Directions =>
In this exercise, return the whole listing exactly, excluding any images.

= = =

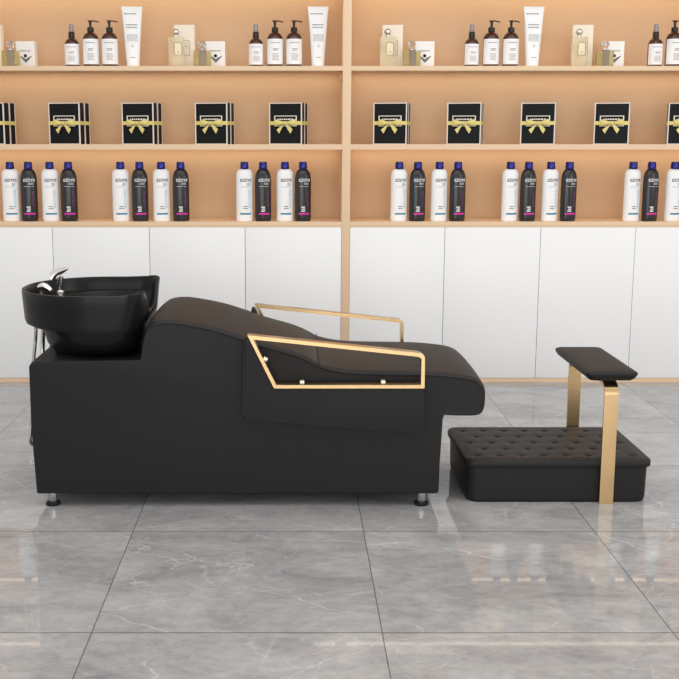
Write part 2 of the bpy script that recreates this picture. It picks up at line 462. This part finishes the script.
def pump_bottle():
    t = thing('pump_bottle'); top = amber_base(t, 0.0435, 0.146, 0.014, 0.148, 0.017)
    bm = bmesh.new(); lathe(bm, [(0.0175, top), (0.0185, top+0.003), (0.0175, top+0.024), (0.010, top+0.026), (0.0065, top+0.028), (0.0065, top+0.048), (0.009, top+0.049), (0.009, top+0.056), (0.006, top+0.058)], 24)
    finish('pump_collar', bm, M['pump'], t, 40)
    bm = bmesh.new(); z = top+0.0585
    tube(bm, smooth_path([(-0.014, 0, z), (0.0, 0, z+0.001), (0.022, 0, z), (0.038, 0, z-0.003), (0.045, 0, z-0.007)], 4), 0.0035, 10)
    finish('pump_nozzle', bm, M['pump_brown'], t, 60)
    return t
def spray_bottle():
    t = thing('spray_bottle'); top = amber_base(t, 0.0395, 0.118, 0.012, 0.122, 0.015)
    bm = bmesh.new(); lathe(bm, [(0.0165, top-0.006), (0.0175, top-0.003), (0.0165, top+0.030), (0.014, top+0.033)], 24)
    finish('spray_collar', bm, M['pump'], t, 40)
    bm = bmesh.new(); lathe(bm, [(0.0135, top+0.033), (0.0145, top+0.035), (0.0115, top+0.073), (0.010, top+0.075)], 24)
    finish('overcap', bm, M['clear_cap'], t, 40)
    return t
def cream_tube():
    t = thing('cream_tube')
    H = 0.304; rings = []
    for k in range(22):
        u = k/21; z = 0.016 + (H-0.016)*u
        hw = 0.035 + 0.0205*u**1.1; hd = 0.026*(1-u)**0.6 + 0.0025
        e = 1 - 0.35*u
        rings.append([(hw*math.copysign(abs(math.cos(a))**e, math.cos(a)), hd*math.copysign(abs(math.sin(a))**e, math.sin(a)), z) for a in [2*PI*j/32 for j in range(32)]])
    bm = bmesh.new(); loft(bm, rings)
    # crimp band
    box(bm, -0.0565, 0.0565, -0.0025, 0.0025, H-0.001, H+0.016)
    finish('tube_body', bm, M['white_plastic'], t, 40)
    bm = bmesh.new(); lathe(bm, [(0.0345, 0), (0.0355, 0.002), (0.0355, 0.016), (0.034, 0.018)], 32, 1, 0.78)
    finish('screw_cap', bm, M['white_plastic'], t, 40)
    def pl(x, z):
        u = max(0, min(1, (z-0.016)/(H-0.016))); hw = 0.035+0.0205*u**1.1; hd = 0.026*(1-u)**0.6+0.0025; e = 1-0.35*u
        cx = max(-0.999, min(0.999, x/hw)); ca = abs(cx)**(1/e); sa = math.sqrt(max(0, 1-ca*ca))
        return (x, -hd*sa**e-0.0012, z)
    for nm, args in (('brand_print', (-0.043, 0.048, 0.284, 1, 0.01, 0.005, 2)), ('product_print', (-0.032, 0.036, 0.226, 2, 0.014, 0.005, 11)),
                     ('fine_print', (-0.028, 0.034, 0.172, 7, 0.0055, 0.0018, 14)), ('stamp_print', (-0.006, 0.010, 0.118, 2, 0.009, 0.003, 15)), ('volume_print', (-0.014, 0.018, 0.052, 1, 0.009, 0.003, 16))):
        bm = bmesh.new(); fine_print(bm, pl, *args); finish(nm, bm, M['print_grey'], t, 0)
    return t
def put_all(make, xs, labels, cat, group, y=6.19, rz=8):
    p = None
    for x, l in zip(xs, labels):
        if p is None: p = o = make()
        else: o = copy_tree(p)
        o.location = (x, y, S3); o.rotation_euler.z = math.radians(rz)
        tag(o, l, cat, group)
quad = ('middle of left bay', 'just left of divider', 'middle of right bay', 'at right photo edge')
put_all(spray_bottle, (-1.201, -0.197, 0.98, 1.982), ['short amber spray bottle with grey cap, top shelf, ' + q for q in quad], 'spray bottle', 'amber spray bottles on the top shelf')
px = []; pn = []
for a, b, q in ((-1.097, -0.994, quad[0]), (-0.093, 0.011, quad[1]), (1.086, 1.193, quad[2]), (2.083, None, quad[3])):
    px.append(a); pn.append('amber pump bottle right beside the spray bottle, top shelf, ' + q)
    if b is not None: px.append(b); pn.append('amber pump bottle right beside the white tube, top shelf, ' + q)
put_all(pump_bottle, px, pn, 'pump bottle', 'amber pump bottles on the top shelf')
put_all(cream_tube, (-0.869, 0.142, 1.313), ['tall white squeeze tube on the top shelf, ' + q for q in quad[:3]], 'cream tube', 'white squeeze tubes on the top shelf', rz=4)

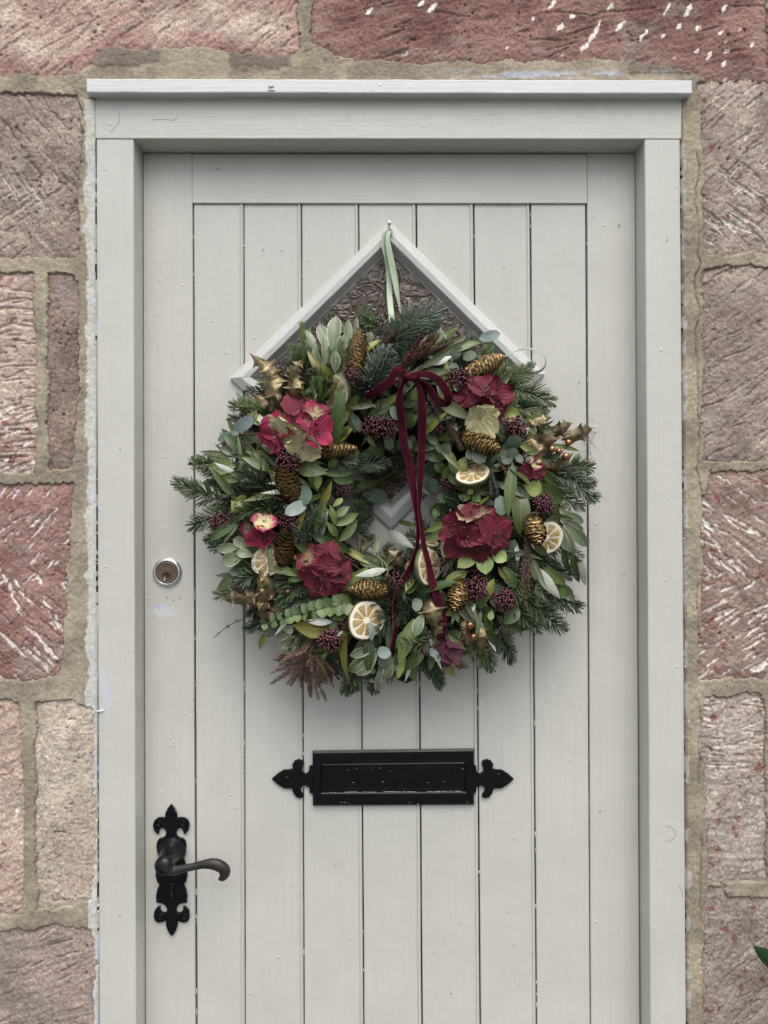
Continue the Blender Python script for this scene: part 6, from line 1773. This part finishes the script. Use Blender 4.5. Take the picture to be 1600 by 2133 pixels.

= = =

Reply =>
Write part 2 of the bpy script that recreates this picture. It picks up at line 462. This part finishes the script.
def pump_bottle():
    t = thing('pump_bottle'); top = amber_base(t, 0.0435, 0.146, 0.014, 0.148, 0.017)
    bm = bmesh.new(); lathe(bm, [(0.0175, top), (0.0185, top+0.003), (0.0175, top+0.024), (0.010, top+0.026), (0.0065, top+0.028), (0.0065, top+0.048), (0.009, top+0.049), (0.009, top+0.056), (0.006, top+0.058)], 24)
    finish('pump_collar', bm, M['pump'], t, 40)
    bm = bmesh.new(); z = top+0.0585
    tube(bm, smooth_path([(-0.014, 0, z), (0.0, 0, z+0.001), (0.022, 0, z), (0.038, 0, z-0.003), (0.045, 0, z-0.007)], 4), 0.0035, 10)
    finish('pump_nozzle', bm, M['pump_brown'], t, 60)
    return t
def spray_bottle():
    t = thing('spray_bottle'); top = amber_base(t, 0.0395, 0.118, 0.012, 0.122, 0.015)
    bm = bmesh.new(); lathe(bm, [(0.0165, top-0.006), (0.0175, top-0.003), (0.0165, top+0.030), (0.014, top+0.033)], 24)
    finish('spray_collar', bm, M['pump'], t, 40)
    bm = bmesh.new(); lathe(bm, [(0.0135, top+0.033), (0.0145, top+0.035), (0.0115, top+0.073), (0.010, top+0.075)], 24)
    finish('overcap', bm, M['clear_cap'], t, 40)
    return t
def cream_tube():
    t = thing('cream_tube')
    H = 0.304; rings = []
    for k in range(22):
        u = k/21; z = 0.016 + (H-0.016)*u
        hw = 0.035 + 0.0205*u**1.1; hd = 0.026*(1-u)**0.6 + 0.0025
        e = 1 - 0.35*u
        rings.append([(hw*math.copysign(abs(math.cos(a))**e, math.cos(a)), hd*math.copysign(abs(math.sin(a))**e, math.sin(a)), z) for a in [2*PI*j/32 for j in range(32)]])
    bm = bmesh.new(); loft(bm, rings)
    # crimp band
    box(bm, -0.0565, 0.0565, -0.0025, 0.0025, H-0.001, H+0.016)
    finish('tube_body', bm, M['white_plastic'], t, 40)
    bm = bmesh.new(); lathe(bm, [(0.0345, 0), (0.0355, 0.002), (0.0355, 0.016), (0.034, 0.018)], 32, 1, 0.78)
    finish('screw_cap', bm, M['white_plastic'], t, 40)
    def pl(x, z):
        u = max(0, min(1, (z-0.016)/(H-0.016))); hw = 0.035+0.0205*u**1.1; hd = 0.026*(1-u)**0.6+0.0025; e = 1-0.35*u
        cx = max(-0.999, min(0.999, x/hw)); ca = abs(cx)**(1/e); sa = math.sqrt(max(0, 1-ca*ca))
        return (x, -hd*sa**e-0.0012, z)
    for nm, args in (('brand_print', (-0.043, 0.048, 0.284, 1, 0.01, 0.005, 2)), ('product_print', (-0.032, 0.036, 0.226, 2, 0.014, 0.005, 11)),
                     ('fine_print', (-0.028, 0.034, 0.172, 7, 0.0055, 0.0018, 14)), ('stamp_print', (-0.006, 0.010, 0.118, 2, 0.009, 0.003, 15)), ('volume_print', (-0.014, 0.018, 0.052, 1, 0.009, 0.003, 16))):
        bm = bmesh.new(); fine_print(bm, pl, *args); finish(nm, bm, M['print_grey'], t, 0)
    return t
def put_all(make, xs, labels, cat, group, y=6.19, rz=8):
    p = None
    for x, l in zip(xs, labels):
        if p is None: p = o = make()
        else: o = copy_tree(p)
        o.location = (x, y, S3); o.rotation_euler.z = math.radians(rz)
        tag(o, l, cat, group)
quad = ('middle of left bay', 'just left of divider', 'middle of right bay', 'at right photo edge')
put_all(spray_bottle, (-1.201, -0.197, 0.98, 1.982), ['short amber spray bottle with grey cap, top shelf, ' + q for q in quad], 'spray bottle', 'amber spray bottles on the top shelf')
px = []; pn = []
for a, b, q in ((-1.097, -0.994, quad[0]), (-0.093, 0.011, quad[1]), (1.086, 1.193, quad[2]), (2.083, None, quad[3])):
    px.append(a); pn.append('amber pump bottle right beside the spray bottle, top shelf, ' + q)
    if b is not None: px.append(b); pn.append('amber pump bottle right beside the white tube, top shelf, ' + q)
put_all(pump_bottle, px, pn, 'pump bottle', 'amber pump bottles on the top shelf')
put_all(cream_tube, (-0.869, 0.142, 1.313), ['tall white squeeze tube on the top shelf, ' + q for q in quad[:3]], 'cream tube', 'white squeeze tubes on the top shelf', rz=4)

Continue the Blender Python script for this scene: part 6, from line 1773. This part finishes the script. Use Blender 4.5. Take the picture to be 1600 by 2133 pixels.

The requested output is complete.